Likewise, for members of the media- who by and large tend to be upper middle class, white-collared, well-educated and living in New York City, Washington, D.C., Los Angeles, or some other major metropolitan area, they can’t imagine being so financially destitute as to care more about personal financial woes than greater existential questions like global warming or threats to democracy.
Those people have never been evicted, faced homelessness, gone hungry, or had essential utility services shut off due to nonpayment. Their credit cards don’t get declined at the grocery store- or anywhere else. Their kids aren’t going to be disappointed this Christmas; they aren’t forced to go without.
For everyone else, there’s MasterCard.
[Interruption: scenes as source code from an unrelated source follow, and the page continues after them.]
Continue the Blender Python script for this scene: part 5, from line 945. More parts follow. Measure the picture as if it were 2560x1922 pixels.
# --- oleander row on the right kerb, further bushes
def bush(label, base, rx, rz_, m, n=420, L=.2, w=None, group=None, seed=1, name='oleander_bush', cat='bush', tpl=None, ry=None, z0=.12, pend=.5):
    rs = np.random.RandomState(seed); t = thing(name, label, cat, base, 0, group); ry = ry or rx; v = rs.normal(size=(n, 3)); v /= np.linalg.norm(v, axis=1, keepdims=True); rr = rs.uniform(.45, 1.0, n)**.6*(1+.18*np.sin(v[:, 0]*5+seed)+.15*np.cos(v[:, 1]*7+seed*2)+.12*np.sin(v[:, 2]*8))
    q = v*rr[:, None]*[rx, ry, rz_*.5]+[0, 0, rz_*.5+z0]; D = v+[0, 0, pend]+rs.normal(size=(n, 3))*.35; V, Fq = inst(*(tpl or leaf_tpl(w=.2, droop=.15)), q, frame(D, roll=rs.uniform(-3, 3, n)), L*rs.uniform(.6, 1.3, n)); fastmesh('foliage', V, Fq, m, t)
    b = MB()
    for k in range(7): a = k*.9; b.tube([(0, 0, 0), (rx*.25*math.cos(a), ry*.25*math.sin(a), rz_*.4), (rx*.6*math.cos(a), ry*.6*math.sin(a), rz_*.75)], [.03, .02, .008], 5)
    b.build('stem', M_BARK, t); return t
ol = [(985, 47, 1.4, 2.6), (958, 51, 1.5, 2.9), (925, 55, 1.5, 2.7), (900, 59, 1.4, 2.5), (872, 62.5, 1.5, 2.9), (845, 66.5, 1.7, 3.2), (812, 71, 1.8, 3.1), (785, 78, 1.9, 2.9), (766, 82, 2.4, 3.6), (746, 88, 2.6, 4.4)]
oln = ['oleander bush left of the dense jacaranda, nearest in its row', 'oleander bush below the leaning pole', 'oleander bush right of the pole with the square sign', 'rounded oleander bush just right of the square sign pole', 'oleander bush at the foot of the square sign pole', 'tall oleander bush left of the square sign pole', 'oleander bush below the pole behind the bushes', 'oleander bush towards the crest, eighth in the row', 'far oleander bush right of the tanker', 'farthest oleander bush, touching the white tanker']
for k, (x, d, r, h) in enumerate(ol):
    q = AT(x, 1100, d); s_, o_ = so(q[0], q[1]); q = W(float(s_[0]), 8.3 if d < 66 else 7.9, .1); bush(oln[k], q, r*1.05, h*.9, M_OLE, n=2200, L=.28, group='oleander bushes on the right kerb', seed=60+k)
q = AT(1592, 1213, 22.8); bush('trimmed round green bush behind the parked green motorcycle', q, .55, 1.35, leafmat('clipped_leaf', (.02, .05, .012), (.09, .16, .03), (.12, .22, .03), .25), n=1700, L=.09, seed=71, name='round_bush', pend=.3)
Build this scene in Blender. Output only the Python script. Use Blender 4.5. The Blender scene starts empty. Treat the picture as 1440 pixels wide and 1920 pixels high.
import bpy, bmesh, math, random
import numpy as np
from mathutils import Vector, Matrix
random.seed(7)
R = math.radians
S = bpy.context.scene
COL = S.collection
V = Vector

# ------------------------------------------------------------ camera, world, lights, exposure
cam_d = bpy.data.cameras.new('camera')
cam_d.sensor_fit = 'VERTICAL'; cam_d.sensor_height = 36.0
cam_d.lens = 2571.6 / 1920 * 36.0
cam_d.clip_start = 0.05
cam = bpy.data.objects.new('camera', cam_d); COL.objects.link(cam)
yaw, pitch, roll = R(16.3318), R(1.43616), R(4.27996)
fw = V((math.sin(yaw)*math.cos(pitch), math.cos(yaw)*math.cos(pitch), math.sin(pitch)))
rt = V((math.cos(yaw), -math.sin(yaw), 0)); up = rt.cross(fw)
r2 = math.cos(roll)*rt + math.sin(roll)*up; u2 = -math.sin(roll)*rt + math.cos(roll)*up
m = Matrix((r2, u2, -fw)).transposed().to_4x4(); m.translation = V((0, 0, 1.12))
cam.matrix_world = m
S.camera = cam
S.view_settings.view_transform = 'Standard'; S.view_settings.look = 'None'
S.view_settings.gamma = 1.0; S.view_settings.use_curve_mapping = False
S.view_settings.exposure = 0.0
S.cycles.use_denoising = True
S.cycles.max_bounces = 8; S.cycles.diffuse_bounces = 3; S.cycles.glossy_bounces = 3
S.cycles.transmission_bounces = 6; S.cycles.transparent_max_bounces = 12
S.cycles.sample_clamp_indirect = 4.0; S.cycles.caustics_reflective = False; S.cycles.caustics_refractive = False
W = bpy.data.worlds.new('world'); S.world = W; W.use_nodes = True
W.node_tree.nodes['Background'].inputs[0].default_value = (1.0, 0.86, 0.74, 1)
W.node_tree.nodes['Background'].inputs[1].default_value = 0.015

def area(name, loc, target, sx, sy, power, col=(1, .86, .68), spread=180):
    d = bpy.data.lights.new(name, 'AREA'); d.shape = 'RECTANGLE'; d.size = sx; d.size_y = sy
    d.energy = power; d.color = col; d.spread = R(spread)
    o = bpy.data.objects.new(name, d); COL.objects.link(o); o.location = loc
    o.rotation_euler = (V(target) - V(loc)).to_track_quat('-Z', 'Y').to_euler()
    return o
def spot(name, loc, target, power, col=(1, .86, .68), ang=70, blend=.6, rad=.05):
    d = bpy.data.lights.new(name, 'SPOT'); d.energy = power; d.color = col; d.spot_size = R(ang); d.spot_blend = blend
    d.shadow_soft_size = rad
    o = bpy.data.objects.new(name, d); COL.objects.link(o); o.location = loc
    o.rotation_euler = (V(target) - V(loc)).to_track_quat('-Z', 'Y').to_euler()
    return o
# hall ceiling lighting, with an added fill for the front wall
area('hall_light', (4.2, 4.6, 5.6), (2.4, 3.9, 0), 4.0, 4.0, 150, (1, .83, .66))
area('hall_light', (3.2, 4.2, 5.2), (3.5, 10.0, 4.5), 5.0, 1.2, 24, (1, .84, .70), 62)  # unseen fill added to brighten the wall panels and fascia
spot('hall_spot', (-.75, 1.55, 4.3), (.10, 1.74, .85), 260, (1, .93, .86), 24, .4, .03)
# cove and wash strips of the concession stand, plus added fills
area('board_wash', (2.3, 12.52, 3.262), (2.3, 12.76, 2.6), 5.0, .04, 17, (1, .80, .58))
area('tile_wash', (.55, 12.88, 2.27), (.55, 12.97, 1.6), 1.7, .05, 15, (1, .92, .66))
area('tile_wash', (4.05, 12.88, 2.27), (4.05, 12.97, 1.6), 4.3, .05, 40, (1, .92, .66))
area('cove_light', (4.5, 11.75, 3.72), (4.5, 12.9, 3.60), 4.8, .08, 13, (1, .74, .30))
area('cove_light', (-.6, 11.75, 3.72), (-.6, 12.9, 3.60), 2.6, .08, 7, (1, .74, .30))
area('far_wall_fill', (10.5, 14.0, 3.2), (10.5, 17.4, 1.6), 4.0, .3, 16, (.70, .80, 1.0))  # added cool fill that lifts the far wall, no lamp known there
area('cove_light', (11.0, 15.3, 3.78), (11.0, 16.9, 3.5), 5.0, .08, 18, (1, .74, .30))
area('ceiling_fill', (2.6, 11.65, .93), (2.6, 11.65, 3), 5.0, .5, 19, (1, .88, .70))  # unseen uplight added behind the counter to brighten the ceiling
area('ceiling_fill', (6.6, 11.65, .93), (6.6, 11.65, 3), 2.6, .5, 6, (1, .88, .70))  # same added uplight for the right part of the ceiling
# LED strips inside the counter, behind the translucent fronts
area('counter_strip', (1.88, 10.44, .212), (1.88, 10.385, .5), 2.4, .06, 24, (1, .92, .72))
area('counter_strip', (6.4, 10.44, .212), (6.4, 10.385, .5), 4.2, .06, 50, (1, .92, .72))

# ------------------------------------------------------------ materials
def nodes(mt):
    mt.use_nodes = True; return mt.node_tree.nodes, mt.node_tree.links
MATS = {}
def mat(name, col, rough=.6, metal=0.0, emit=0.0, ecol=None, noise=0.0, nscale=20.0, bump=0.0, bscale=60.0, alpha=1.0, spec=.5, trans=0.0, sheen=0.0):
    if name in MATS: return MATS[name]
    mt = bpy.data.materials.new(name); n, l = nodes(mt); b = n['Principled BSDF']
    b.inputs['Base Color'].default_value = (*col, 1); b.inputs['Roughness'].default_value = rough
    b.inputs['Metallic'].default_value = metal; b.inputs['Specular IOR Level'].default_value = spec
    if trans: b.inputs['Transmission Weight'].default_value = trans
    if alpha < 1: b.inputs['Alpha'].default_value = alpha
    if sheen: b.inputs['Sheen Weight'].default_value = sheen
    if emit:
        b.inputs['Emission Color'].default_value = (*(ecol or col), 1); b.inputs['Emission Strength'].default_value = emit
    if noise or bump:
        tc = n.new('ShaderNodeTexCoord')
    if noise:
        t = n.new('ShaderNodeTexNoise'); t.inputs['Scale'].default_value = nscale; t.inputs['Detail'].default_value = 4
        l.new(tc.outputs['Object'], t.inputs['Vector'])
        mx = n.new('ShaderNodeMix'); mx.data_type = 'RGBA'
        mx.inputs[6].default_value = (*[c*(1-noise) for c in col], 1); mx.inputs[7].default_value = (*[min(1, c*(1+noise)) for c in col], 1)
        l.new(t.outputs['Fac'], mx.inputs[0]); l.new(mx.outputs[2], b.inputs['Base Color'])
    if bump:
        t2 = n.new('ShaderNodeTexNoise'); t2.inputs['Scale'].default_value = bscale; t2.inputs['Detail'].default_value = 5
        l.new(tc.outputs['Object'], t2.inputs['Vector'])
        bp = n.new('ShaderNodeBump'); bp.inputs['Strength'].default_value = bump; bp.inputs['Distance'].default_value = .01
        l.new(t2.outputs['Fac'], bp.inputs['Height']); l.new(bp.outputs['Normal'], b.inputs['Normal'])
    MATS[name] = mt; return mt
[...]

There’s the good old-fashioned poor person’s tradition known as, “Robbing Peter to pay Paul,” whereby you spend money desperately earmarked for one overdue bill to pay another, even more desperately overdue bill, buying a little time.
But surviving on credit cards, paying only what essential bills you can afford to pay, running later and later on payments like rent is a game that never lasts forever. It is a house built out of playing cards on a sandbar in hurricane season. Sooner or later- usually sooner- someone gets sick and can’t work, the car breaks down, wages are garnished, debt collectors begin piling on.
Desperate money troubles are like serious health problems. When you are suffering, the entire world is reduced to a pinhole through which only your affliction is visible. It’s all you can think about.
For the wealthier journalistic class of America, many of whom are wealthy in the “attended a Swiss Boarding school” sort of way most of us have only dreamed about, economic woes are the last thing they think about.
Sure, things are more expensive, but they can afford it in the short-term and believe everything will turn out alright in the end. For this class of people in America, things usually do turn out alright in the end, so journalists can perhaps be forgiven for attempting to turn working class America’s economic frown upside down with a few media pep talks.
From calling America’s economic woes a “self-fulfilling prophecy”- that is blaming the victim for their difficulties and suggesting the power of positive thinking- to arguments in favor of “economic contraction”, mainstream media outlets just don’t seem able to report about the economy in an objective manner.
In addition to being overstaffed with the wealthier members of the upwardly middle class, mainstream media outlets are corporations in their own right, often owned by other corporations, both sets having something of a stake in tweaking the narratives of popular opinion.
Bad economic news might make consumers spend less. Can media outlets beholden to advertisers and stock returns really afford to tell the truth about the recession?
Telling Americans collapsing under the crushing weight of rising inflation to, “take the bus,” or that, “There’s a right way and a wrong way to think about inflation,” makes journalists and media outlets seem more than a bit out of touch with the lives of ordinary Americans.
Those stimulus checks were nice, but reminding Americans of them isn’t cheering anyone up about the economy just now. Those stimulus checks have since been completely eaten away by higher prices and rising inflation: And then some.
As conservative media outlets are perhaps correct to point out, “Inflation Can’t Be Censored.”
It’s not the, “Everything is Weird Economy,” as the Atlantic contends, nor an underrated but secretly thriving economy. Americans living in poverty aren’t “better off”, except in an, “it could always be worse,” sort of way.
The journalistic class should understand a fundamental truth about the struggling working class electorate worldwide: They know it can always get worse; they in fact fully expect things to get worse.
Impoverished members of working class know this fundamental truth far better than their wealthier counterparts.
Instead of presuming to lecture about esoteric economic theories and political morality, journalists and the media class should perhaps lay their myopic viewpoints aside and try to learn something from working class graduates of the School of Hard Knocks.
People are financially suffering in America; and in ways they were not suffering two years ago or even one year ago. The sooner America’s journalistic class comes down from its ivory tower, the better they will understand the woes of the working class. Media outlets might even find some wisdom in the working class, in places they never thought to look.
During the height of stimulus money largesse, so many checks were sent out that billions of dollars were stolen due to lack of proper oversight, loses which still haven’t been accounted for let alone recovered.
“What are you going to buy with your stimulus check?”, one unassuming, paycheck-to-paycheck landscaper was asked by his boss.
“Oh, I’m gonna save that money,” the man replied without a moment’s hesitation, before uttering a very profound and prescient truth:
“The government’s gonna want that money back.”